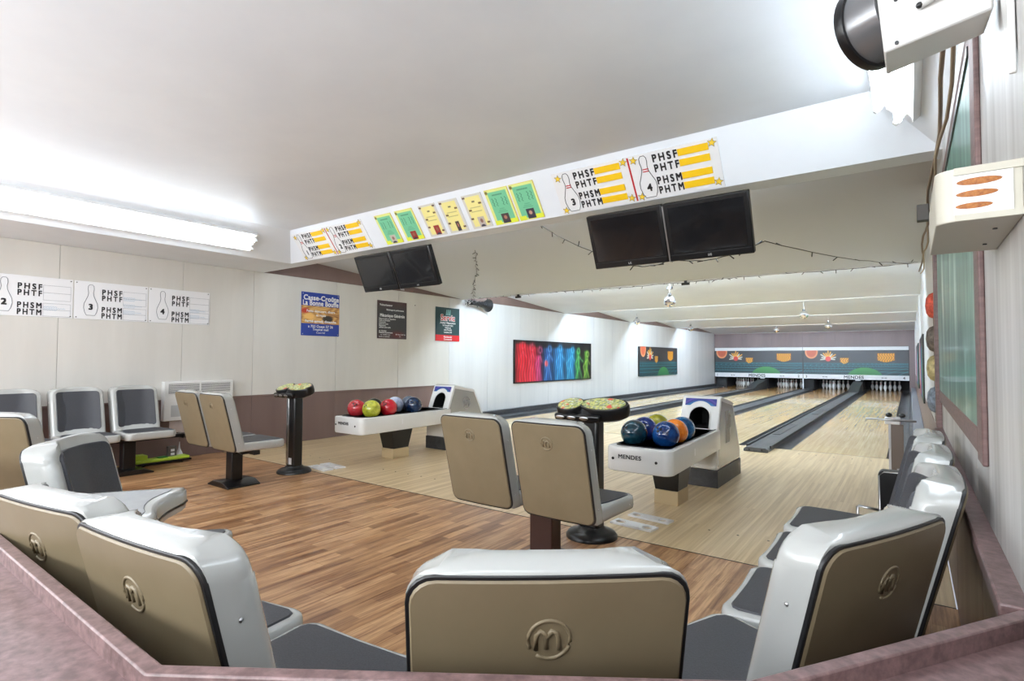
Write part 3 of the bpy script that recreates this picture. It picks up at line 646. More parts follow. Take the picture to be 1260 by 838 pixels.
# ---------------------------------------------------------------- chairs
def yr(z): return -.13*(z-.38)/.51
WB, TK = .23, .102
def recess(x):
    s = min(1, max(0, (.185-abs(x))/.11)); return .046*s*s*(3-2*s)
def plan(w_, y0, T, z):
    D = .038*min(1, max(0, (z-.46)/.05)); pts = []
    for k in range(11):
        x = -w_+2*w_*k/10; pts.append((x, y0-.010*(1-(x/w_)**2)+(.006 if k in (0, 10) else 0)))
    pts += [(w_, y0+.02), (w_, y0+T*.5), (w_, y0+T-.03), (w_-.006, y0+T-.012), (w_-.018, y0+T-.002)]
    for k in range(11):
        x = (w_-.028)*(1-2*k/10)
        pts.append((x, y0+T-recess(x)*min(1, D/.038)))
    pts += [(-w_+.018, y0+T-.002), (-w_+.006, y0+T-.012), (-w_, y0+T-.03), (-w_, y0+T*.5), (-w_, y0+.02)]
    return [(x, y, z) for x, y in pts]
def ssmooth(x): return x*x*(3-2*x)
rings = []
for z in (.38, .386, .42, .47, .51, .6, .7, .8, .85, .865, .88, .892, .902, .91, .916, .92):
    q = max(0, z-.872); w_ = WB-.048+math.sqrt(max(.048**2-q*q, 0)) if q > 0 else WB
    ins = .004 if z == .38 else (.003 if z == .916 else (.008 if z == .92 else 0))
    rise = 0
    rings.append(plan(w_-ins*.5, yr(z)+ins, TK-2*ins, z))
# the top crowns forward: the front edge sits a little higher than the rear
def crown(p):
    x, y, z = p
    if z > .86:
        z += min(1, (y-yr(z))/TK*2)*(-.010+.024*max(0, 1-(x/.19)**4))-.003
    return (x, y, z)
gs = G().loft([[crown(p) for p in r] for r in rings], True, False)
nb = (len(rings)-1)*32
gs.add([], [tuple(nb+q for q in f) if False else f for f in []])
top_faces = [(nb+k, nb+k+1, nb+16+(10-k-1), nb+16+(10-k)) for k in range(10)]+[tuple(nb+q for q in (10, 11, 12, 13, 14, 15, 16)), tuple(nb+q for q in (26, 27, 28, 29, 30, 31, 0))]
gs.f += top_faces; gs.m += [0]*len(top_faces)
def seat_plan(z, ins):
    pts = []
    ws, wf, y0, y1, rc = .226-ins, .241-ins, .02, .485-ins, .055
    pts += [(-ws, y0), (ws, y0), (ws+.004, .15), (wf-.006, .30)]
    for k in range(6):
        a = PI/2*k/5; pts.append((wf-rc+rc*math.cos(a), y1-rc+rc*math.sin(a)))
    for k in range(1, 10):
        x = (wf-rc)*(1-2*k/10); pts.append((x, y1-.008*(1-(x/(wf-rc))**2)))
    for k in range(6):
        a = PI/2+PI/2*k/5; pts.append((-wf+rc+rc*math.cos(a), y1-rc+rc*math.sin(a)))
    pts += [(-wf+.006, .30), (-ws-.004, .15)]
    return [(x, y, z) for x, y in pts]
gs.loft([seat_plan(.376, .012), seat_plan(.382, .003), seat_plan(.40, 0), seat_plan(.435, .001), seat_plan(.448, .004), seat_plan(.454, .011), seat_plan(.455, .02)])
def rr_outline(x0, x1, z0, z1, r, n=5):
    p = []
    for cx, cz, a0 in ((x1-r, z0+r, -PI/2), (x1-r, z1-r, 0), (x0+r, z1-r, PI/2), (x0+r, z0+r, PI)):
        for k in range(n+1): a = a0+PI/2*k/n; p.append((cx+r*math.cos(a), cz+r*math.sin(a)))
    # refine straight edges
    q = []
    for i, a in enumerate(p):
        b = p[(i+1) % len(p)]; q.append(a)
        if math.dist(a, b) > .1:
            for s in range(1, 6): q.append((a[0]+(b[0]-a[0])*s/6, a[1]+(b[1]-a[1])*s/6))
    return q
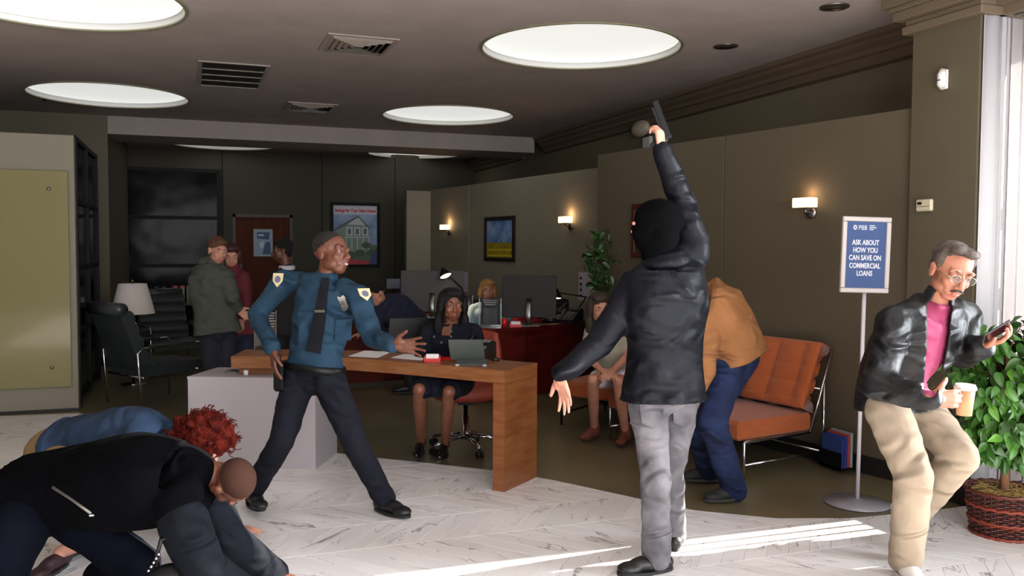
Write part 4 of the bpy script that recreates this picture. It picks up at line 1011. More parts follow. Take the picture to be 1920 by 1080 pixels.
def monitor(c, fwd, w_, h_, label, tilt=.1, m=m_screen, zs=.42):
    """fwd: direction the BACK of the monitor faces (towards the camera)"""
    c = np.array(c, float); fwd = np.array(fwd, float); fwd[2] = 0; fwd /= np.linalg.norm(fwd); X = np.cross([0, 0, 1.], fwd); Z = np.array([0, 0, 1.])
    t = empty('desktop_monitor', c, label, 'monitor', 'desktop monitors seen from behind')
    up = Z*math.cos(tilt)+fwd*math.sin(tilt)*-1; nn_ = np.cross(X, up); cc = c+Z*zs
    mb = MB(); mb.obox(cc, (w_/2, h_/2, .006), (X, up, nn_), .004); part(mb, 'screen_back', m, t)
    mb = MB(); mb.tube([cc-Z*.02+fwd*.028, cc-Z*.10+fwd*.075, c+fwd*.10+Z*.12, c+fwd*.095+Z*.008], [.007, .0065, .0065, .007], 12, flat=4., up=X); part(mb, 'stand', m_steel, t, True)
    mb = MB(); mb.obox(c+Z*.005+fwd*.02, (.12, .10, .005), (X, fwd, Z), .003); part(mb, 'foot', m_steel, t)
    return t
dm = dep(1003, 612, z1)
q = dk(1000, 612); q = q+np.array([.0, .12, 0]); monitor(q, -CF+CR*-.12, 99/FPX*9.3, 76/FPX*9.3, 'large dark monitor seen from behind on the blonde woman\'s desk', .12, mat('dark_monitor_shell', (36, 30, 30), .5, spec=.3), .30)
q = fl(818, 597, z1); q = np.array([q[0], q[1]+.18, z1]); monitor(q, -CF+CR*.1, 118/FPX*9.9, 78/FPX*9.9, 'large grey monitor seen from behind, left of the receptionist', .10, mat('grey_monitor_shell', (64, 60, 56), .5, spec=.3), .30)
def desk_lamp(base, elbow, head, aim, label, s=1.):
    t = empty('desk_lamp', base, label, 'desk lamp', 'black desk lamps with lit bulbs')
    base, elbow, head, aim = (np.array(v, float) for v in (base, elbow, head, aim)); aim /= np.linalg.norm(aim)
    mb = MB(); mb.lathe(base, [(.08, 0), (.08, .015), (.02, .025), (.001, .026)], 24); part(mb, 'base', m_black, t, True)
    mb = MB(); mb.tube([base+[0, 0, .02], elbow], .008, 8); part(mb, 'lower_arm', m_black, t, True)
    mb = MB(); mb.tube([elbow, head-aim*.03], .007, 8); part(mb, 'upper_arm', m_black, t, True)
    mb = MB(); mb.lathe(head-aim*.04, [(.02, -.03), (.03, 0), (.075, .075), (.072, .075), (.027, .004), (.001, .002)], 24, ax=aim); part(mb, 'shade', m_black, t, True)
    mb = MB(); mb.lathe(head+aim*.028, [(.001, 0), (.066, 0), (.04, .012), (.001, .018)], 20, ax=aim); part(mb, 'bulb', mat('lamp_bulb', (255, 224, 178), .5, emit=4.), t, True)
    l = bpy.data.lights.new('desk_lamp_bulb', 'SPOT'); l.energy = 14; l.color = (1, .74, .46); l.spot_size = 1.5; l.spot_blend = .6; l.shadow_soft_size = .05
    lo = bpy.data.objects.new('desk_lamp_bulb', l); C.objects.link(lo); lo.location = tuple(head+aim*.055-wloc(t)); lo.parent = t; lo.rotation_euler = Vector(aim).to_track_quat('-Z', 'Y').to_euler()
    return t
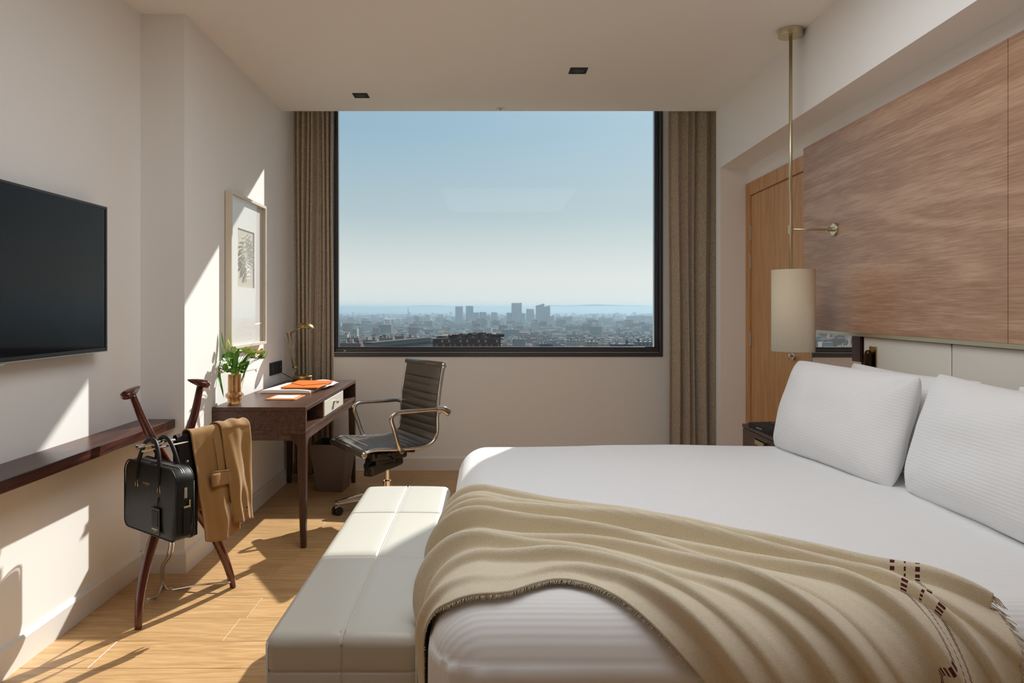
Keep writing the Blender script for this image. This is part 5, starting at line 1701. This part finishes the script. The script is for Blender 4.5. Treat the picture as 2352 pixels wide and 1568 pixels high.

▬▬▬▬▬▬▬▬▬▬

Copy all of the entries verbatim, leaving out any pictures they contain.

Response to the exercise:
Write part 3 of the bpy script that recreates this picture. It picks up at line 646. More parts follow. Take the picture to be 1260 by 838 pixels.
# ---------------------------------------------------------------- chairs
def yr(z): return -.13*(z-.38)/.51
WB, TK = .23, .102
def recess(x):
    s = min(1, max(0, (.185-abs(x))/.11)); return .046*s*s*(3-2*s)
def plan(w_, y0, T, z):
    D = .038*min(1, max(0, (z-.46)/.05)); pts = []
    for k in range(11):
        x = -w_+2*w_*k/10; pts.append((x, y0-.010*(1-(x/w_)**2)+(.006 if k in (0, 10) else 0)))
    pts += [(w_, y0+.02), (w_, y0+T*.5), (w_, y0+T-.03), (w_-.006, y0+T-.012), (w_-.018, y0+T-.002)]
    for k in range(11):
        x = (w_-.028)*(1-2*k/10)
        pts.append((x, y0+T-recess(x)*min(1, D/.038)))
    pts += [(-w_+.018, y0+T-.002), (-w_+.006, y0+T-.012), (-w_, y0+T-.03), (-w_, y0+T*.5), (-w_, y0+.02)]
    return [(x, y, z) for x, y in pts]
def ssmooth(x): return x*x*(3-2*x)
rings = []
for z in (.38, .386, .42, .47, .51, .6, .7, .8, .85, .865, .88, .892, .902, .91, .916, .92):
    q = max(0, z-.872); w_ = WB-.048+math.sqrt(max(.048**2-q*q, 0)) if q > 0 else WB
    ins = .004 if z == .38 else (.003 if z == .916 else (.008 if z == .92 else 0))
    rise = 0
    rings.append(plan(w_-ins*.5, yr(z)+ins, TK-2*ins, z))
# the top crowns forward: the front edge sits a little higher than the rear
def crown(p):
    x, y, z = p
    if z > .86:
        z += min(1, (y-yr(z))/TK*2)*(-.010+.024*max(0, 1-(x/.19)**4))-.003
    return (x, y, z)
gs = G().loft([[crown(p) for p in r] for r in rings], True, False)
nb = (len(rings)-1)*32
gs.add([], [tuple(nb+q for q in f) if False else f for f in []])
top_faces = [(nb+k, nb+k+1, nb+16+(10-k-1), nb+16+(10-k)) for k in range(10)]+[tuple(nb+q for q in (10, 11, 12, 13, 14, 15, 16)), tuple(nb+q for q in (26, 27, 28, 29, 30, 31, 0))]
gs.f += top_faces; gs.m += [0]*len(top_faces)
def seat_plan(z, ins):
    pts = []
    ws, wf, y0, y1, rc = .226-ins, .241-ins, .02, .485-ins, .055
    pts += [(-ws, y0), (ws, y0), (ws+.004, .15), (wf-.006, .30)]
    for k in range(6):
        a = PI/2*k/5; pts.append((wf-rc+rc*math.cos(a), y1-rc+rc*math.sin(a)))
    for k in range(1, 10):
        x = (wf-rc)*(1-2*k/10); pts.append((x, y1-.008*(1-(x/(wf-rc))**2)))
    for k in range(6):
        a = PI/2+PI/2*k/5; pts.append((-wf+rc+rc*math.cos(a), y1-rc+rc*math.sin(a)))
    pts += [(-wf+.006, .30), (-ws-.004, .15)]
    return [(x, y, z) for x, y in pts]
gs.loft([seat_plan(.376, .012), seat_plan(.382, .003), seat_plan(.40, 0), seat_plan(.435, .001), seat_plan(.448, .004), seat_plan(.454, .011), seat_plan(.455, .02)])
def rr_outline(x0, x1, z0, z1, r, n=5):
    p = []
    for cx, cz, a0 in ((x1-r, z0+r, -PI/2), (x1-r, z1-r, 0), (x0+r, z1-r, PI/2), (x0+r, z0+r, PI)):
        for k in range(n+1): a = a0+PI/2*k/n; p.append((cx+r*math.cos(a), cz+r*math.sin(a)))
    # refine straight edges
    q = []
    for i, a in enumerate(p):
        b = p[(i+1) % len(p)]; q.append(a)
        if math.dist(a, b) > .1:
            for s in range(1, 6): q.append((a[0]+(b[0]-a[0])*s/6, a[1]+(b[1]-a[1])*s/6))
    return q
Write part 4 of the bpy script that recreates this picture. It picks up at line 1011. More parts follow. Take the picture to be 1920 by 1080 pixels.
def monitor(c, fwd, w_, h_, label, tilt=.1, m=m_screen, zs=.42):
    """fwd: direction the BACK of the monitor faces (towards the camera)"""
    c = np.array(c, float); fwd = np.array(fwd, float); fwd[2] = 0; fwd /= np.linalg.norm(fwd); X = np.cross([0, 0, 1.], fwd); Z = np.array([0, 0, 1.])
    t = empty('desktop_monitor', c, label, 'monitor', 'desktop monitors seen from behind')
    up = Z*math.cos(tilt)+fwd*math.sin(tilt)*-1; nn_ = np.cross(X, up); cc = c+Z*zs
    mb = MB(); mb.obox(cc, (w_/2, h_/2, .006), (X, up, nn_), .004); part(mb, 'screen_back', m, t)
    mb = MB(); mb.tube([cc-Z*.02+fwd*.028, cc-Z*.10+fwd*.075, c+fwd*.10+Z*.12, c+fwd*.095+Z*.008], [.007, .0065, .0065, .007], 12, flat=4., up=X); part(mb, 'stand', m_steel, t, True)
    mb = MB(); mb.obox(c+Z*.005+fwd*.02, (.12, .10, .005), (X, fwd, Z), .003); part(mb, 'foot', m_steel, t)
    return t
dm = dep(1003, 612, z1)
q = dk(1000, 612); q = q+np.array([.0, .12, 0]); monitor(q, -CF+CR*-.12, 99/FPX*9.3, 76/FPX*9.3, 'large dark monitor seen from behind on the blonde woman\'s desk', .12, mat('dark_monitor_shell', (36, 30, 30), .5, spec=.3), .30)
q = fl(818, 597, z1); q = np.array([q[0], q[1]+.18, z1]); monitor(q, -CF+CR*.1, 118/FPX*9.9, 78/FPX*9.9, 'large grey monitor seen from behind, left of the receptionist', .10, mat('grey_monitor_shell', (64, 60, 56), .5, spec=.3), .30)
def desk_lamp(base, elbow, head, aim, label, s=1.):
    t = empty('desk_lamp', base, label, 'desk lamp', 'black desk lamps with lit bulbs')
    base, elbow, head, aim = (np.array(v, float) for v in (base, elbow, head, aim)); aim /= np.linalg.norm(aim)
    mb = MB(); mb.lathe(base, [(.08, 0), (.08, .015), (.02, .025), (.001, .026)], 24); part(mb, 'base', m_black, t, True)
    mb = MB(); mb.tube([base+[0, 0, .02], elbow], .008, 8); part(mb, 'lower_arm', m_black, t, True)
    mb = MB(); mb.tube([elbow, head-aim*.03], .007, 8); part(mb, 'upper_arm', m_black, t, True)
    mb = MB(); mb.lathe(head-aim*.04, [(.02, -.03), (.03, 0), (.075, .075), (.072, .075), (.027, .004), (.001, .002)], 24, ax=aim); part(mb, 'shade', m_black, t, True)
    mb = MB(); mb.lathe(head+aim*.028, [(.001, 0), (.066, 0), (.04, .012), (.001, .018)], 20, ax=aim); part(mb, 'bulb', mat('lamp_bulb', (255, 224, 178), .5, emit=4.), t, True)
    l = bpy.data.lights.new('desk_lamp_bulb', 'SPOT'); l.energy = 14; l.color = (1, .74, .46); l.spot_size = 1.5; l.spot_blend = .6; l.shadow_soft_size = .05
    lo = bpy.data.objects.new('desk_lamp_bulb', l); C.objects.link(lo); lo.location = tuple(head+aim*.055-wloc(t)); lo.parent = t; lo.rotation_euler = Vector(aim).to_track_quat('-Z', 'Y').to_euler()
    return t
Keep writing the Blender script for this image. This is part 5, starting at line 1701. This part finishes the script. The script is for Blender 4.5. Treat the picture as 2352 pixels wide and 1568 pixels high.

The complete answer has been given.